Niemand vom Sicherheitspersonal kennt sich mit Erster Hilfe oder Brandbekämpfung aus, obwohl die Sicherung des Gebäudes in der Praxis immer ihnen aufgetragen wird. Die Bankangestellten müssen sich je Laune von Herrn Vgenopoulos [dem Besitzer der Bank] in Feuerwehrleute oder Sicherheitspersonal verwandeln.

Die Geschäftsführung der Bank hat den Angestellten strikt verboten, heute zu gehen, obwohl sie selbst seit dem frühen Morgen immer wieder darum gebeten hatte – sondern zwangen die Angestellten auch dazu, die Türen abzuschließen und bestätigten telefonisch immer wieder, dass das Gebäude den ganzen Tag über abgeschlossen zu bleiben habe. Sie kappten sogar die Internetverbindung der Angstellten, um sie an der Kommunikation mit der Außenwelt zu hindern.

In Bezug auf die Mobilisierungen der letzten Tage werden die Angestellten der Bank inzwischen seit vielen Tagen vollkommen terrorisiert mit dem mündlichen „Angebot“: Entweder ihr arbeitet, oder ihr werdet rausgeworfen.

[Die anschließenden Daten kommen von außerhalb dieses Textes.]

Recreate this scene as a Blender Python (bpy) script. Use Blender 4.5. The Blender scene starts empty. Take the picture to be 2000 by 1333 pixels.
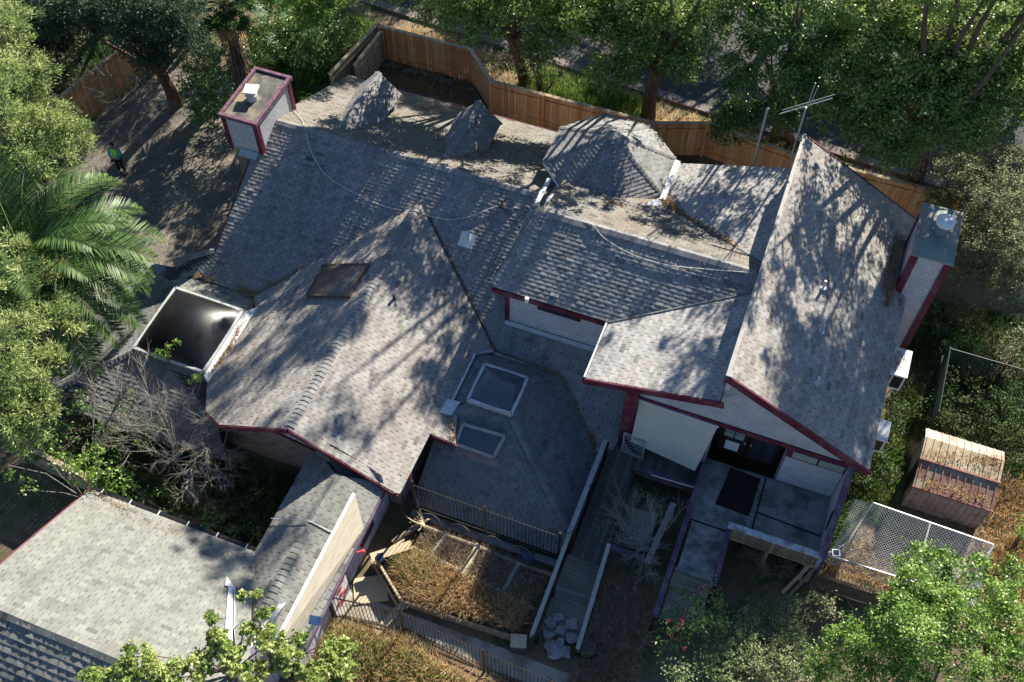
import bpy, bmesh, math, random
import numpy as np
from mathutils import Vector, Matrix
R_ = math.radians
random.seed(7); RNG = np.random.default_rng(11)
SC = bpy.context.scene
COL = SC.collection
V = Vector

# ------------------------------------------------------------------ camera
FPX, DEP, HEAD, CAMZ = 2070.0, R_(55.1), R_(21.0), 33.0
cam_d = bpy.data.cameras.new('camera'); cam = bpy.data.objects.new('camera', cam_d); COL.objects.link(cam)
cam.location = (0, 0, CAMZ); cam.rotation_euler = (R_(90) - DEP, 0, HEAD)
cam_d.sensor_width = 36; cam_d.lens = 36 * FPX / 2000; cam_d.clip_end = 600
SC.camera = cam

def at(px, py, z=0.0):
    """point of the site at height z that the photograph shows at (px, py)"""
    a = (px - 1000) / FPX; b = (py - 666.5) / FPX
    X = a; Y = math.cos(DEP) - b * math.sin(DEP); Z = -math.sin(DEP) - b * math.cos(DEP)
    t = (z - CAMZ) / Z; X *= t; Y *= t
    return V((X * math.cos(HEAD) - Y * math.sin(HEAD), X * math.sin(HEAD) + Y * math.cos(HEAD), z))

def onplane(px, py, n, d, lift=0.0):
    p0 = at(px, py, 0); p1 = at(px, py, 10); n = V(n)
    a = n.dot(p0); b = n.dot(p1 - p0); s = (d - a) / b
    return p0 + s * (p1 - p0) + n.normalized() * lift

# ------------------------------------------------------------------ world and sun
SUN_EL, SUN_AZ = R_(30.6), R_(11.5)      # sun stands behind the house, a little to the right
w = bpy.data.worlds.new('World'); SC.world = w; w.use_nodes = True
nt = w.node_tree; bg = nt.nodes['Background']
sky = nt.nodes.new('ShaderNodeTexSky'); sky.sky_type = 'NISHITA'; sky.sun_disc = False
sky.ozone_density = 5.0; sky.dust_density = 0.2; sky.sun_elevation = SUN_EL; sky.sun_rotation = SUN_AZ
nt.links.new(sky.outputs[0], bg.inputs[0]); bg.inputs[1].default_value = 0.058
sd = bpy.data.lights.new('sun', 'SUN'); sd.energy = 5.0; sd.angle = R_(0.45); sd.color = (1.0, 0.93, 0.80)
so = bpy.data.objects.new('sun', sd); COL.objects.link(so)
sdir = V((math.sin(SUN_AZ) * math.cos(SUN_EL), math.cos(SUN_AZ) * math.cos(SUN_EL), math.sin(SUN_EL)))
so.rotation_euler = sdir.to_track_quat('Z', 'Y').to_euler(); so.location = (0, 60, 40)
SC.view_settings.view_transform = 'Standard'; SC.view_settings.look = 'None'
SC.view_settings.gamma = 1.0; SC.view_settings.exposure = 1.36
try:
    SC.cycles.max_bounces = 6; SC.cycles.transparent_max_bounces = 6
    SC.cycles.use_denoising = True
except Exception: pass

# ------------------------------------------------------------------ materials
def new_mat(name):
    m = bpy.data.materials.new(name); m.use_nodes = True
    t = m.node_tree; b = t.nodes['Principled BSDF']
    b.inputs['Specular IOR Level'].default_value = 0.25
    return m, t, b

def nod(t, kind, **kw):
    n = t.nodes.new(kind)
    for k, v in kw.items():
        setattr(n, k, v)
    return n

def ramp(t, fac, stops):
    r = nod(t, 'ShaderNodeValToRGB'); e = r.color_ramp.elements
    while len(e) < len(stops): e.new(0.5)
    for i, (p, c) in enumerate(stops):
        e[i].position = p; e[i].color = (*c, 1)
    t.links.new(fac, r.inputs[0]); return r.outputs[0]

def objco(t, scale=(1, 1, 1), rot=(0, 0, 0), world=True):
    if world:
        g = nod(t, 'ShaderNodeNewGeometry'); out = g.outputs['Position']
    else:
        g = nod(t, 'ShaderNodeTexCoord'); out = g.outputs['Object']
    mp = nod(t, 'ShaderNodeMapping'); mp.inputs['Scale'].default_value = scale; mp.inputs['Rotation'].default_value = rot
    t.links.new(out, mp.inputs[0]); return mp.outputs[0]

def noise(t, co, scale, detail=4, rough=0.6):
    n = nod(t, 'ShaderNodeTexNoise'); n.inputs['Scale'].default_value = scale; n.inputs['Detail'].default_value = detail
    n.inputs['Roughness'].default_value = rough; t.links.new(co, n.inputs['Vector']); return n.outputs['Fac']

def mix(t, fac, a, b, mode='MIX'):
    m = nod(t, 'ShaderNodeMix', data_type='RGBA', blend_type=mode)
    for s, val in ((0, fac), (6, a), (7, b)):
        if isinstance(val, (int, float)): m.inputs[s].default_value = val
        elif isinstance(val, tuple): m.inputs[s].default_value = (*val, 1)
        else: t.links.new(val, m.inputs[s])
    return m.outputs[2]

def bump(t, b, h, strength=0.3, dist=0.02):
    n = nod(t, 'ShaderNodeBump'); n.inputs['Strength'].default_value = strength; n.inputs['Distance'].default_value = dist
    t.links.new(h, n.inputs['Height']); t.links.new(n.outputs[0], b.inputs['Normal'])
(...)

Die beiden Zivilbullen, die der besagten Filiale zur Verhinderung von Banküberfällen zur Verfügung gestellt wurden, sind heute nicht gekommen, obwohl die Geschäftsführung der Bank den Angestellten mündlich versprochen hatte, dass sie da sein würden.

So, meine Herren, nehmt eine Selbstkritik vor und hört auf herumzulaufen und so zu tun, als seid ihr schockiert. Ihr seid verantwortlich für das, was heute passiert ist, und in jedem anständigen Staat (so wie die Staaten, die ihr ab und zu als leuchtende Beispiele in euren Fernsehsendungen benutzt) wäret ihr für die oben genannten Aktionen schon längst verhaftet worden. Meine KollegInnen haben heute ihr Leben aus Böswilligkeit verloren: der Böswilligkeit der Marfin-Bank und von Herrn Vgenopoulos persönlich, der ausdrücklich sagte, dass jeder, der heute [am 5. Mai, dem Tag eines Generalstreiks] nicht zur Arbeit kommt, morgen erst gar nicht kommen braucht [weil er rausgeworfen werden würde].